Allora, se la logica è quella di utilizzare quasi gratis quegli investimenti, col ricatto di lasciare a piedi una fetta consistente del Paese – ieri è accaduto in Spagna ma potrebbe accadere anche in Italia – è bene che tutti siano consapevoli dei rischi ai quali è esposta anche l’Italia. Per esempio Aeroporti di Puglia Spa, controllata dalla Regione Puglia al 99%, ha accumulato dal 2020 al 2024 47 milioni di perdite e prevede di eseguire 218 milioni di investimenti fino al 2027. Se tali investimenti devono essere effettuati senza ricevere adeguata remunerazione da chi utilizza quei servizi e quindi sia la gestione (perdita di 2,5 milioni nel 2024 e 3,8 milioni nel 2023) che gli investimenti devono essere finanziati con il bilancio pubblico – peraltro esponendosi al rischio di restare isolati, appena a Dublino non marginano abbastanza – è bene che questa scelta distributiva sia ben chiara a tutti i cittadini.

Si è scelto di garantire il bene pubblico della mobilità mettendo perdite e investimenti delle società di gestione a carico del bilancio pubblico.
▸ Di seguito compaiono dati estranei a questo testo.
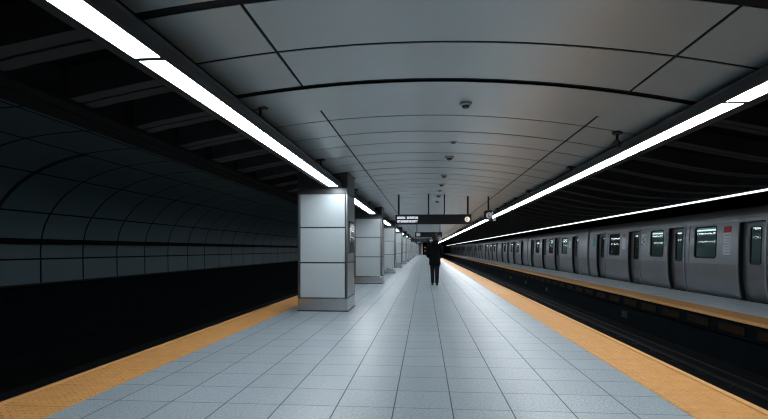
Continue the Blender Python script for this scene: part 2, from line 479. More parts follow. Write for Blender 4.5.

Ma nessuno regala nulla: o pagano i contribuenti, via bilancio pubblico che “quasi regala” le infrastrutture alle compagnie, o pagano i contribuenti (consumatori) quando le compagnie hanno tariffe alte perché devono pagare adeguatamente l’uso delle infrastrutture.

Ci sarebbe anche il caso della tanto vituperata “compagnia di bandiera” che operava certe rotte solo per offrire il servizio della mobilità a costi accettabili e poi scaricava le perdite sui bilanci pubblici. Ma il Dio assoluto del Mercato ha cancellato questa soluzione. Per poi oggi lamentarsi, come fa Ryanair, quando spariscono i sussidi. Perché avere la botte piena (il mercato) e la moglie ubriaca (i sussidi) piace sempre a tutti.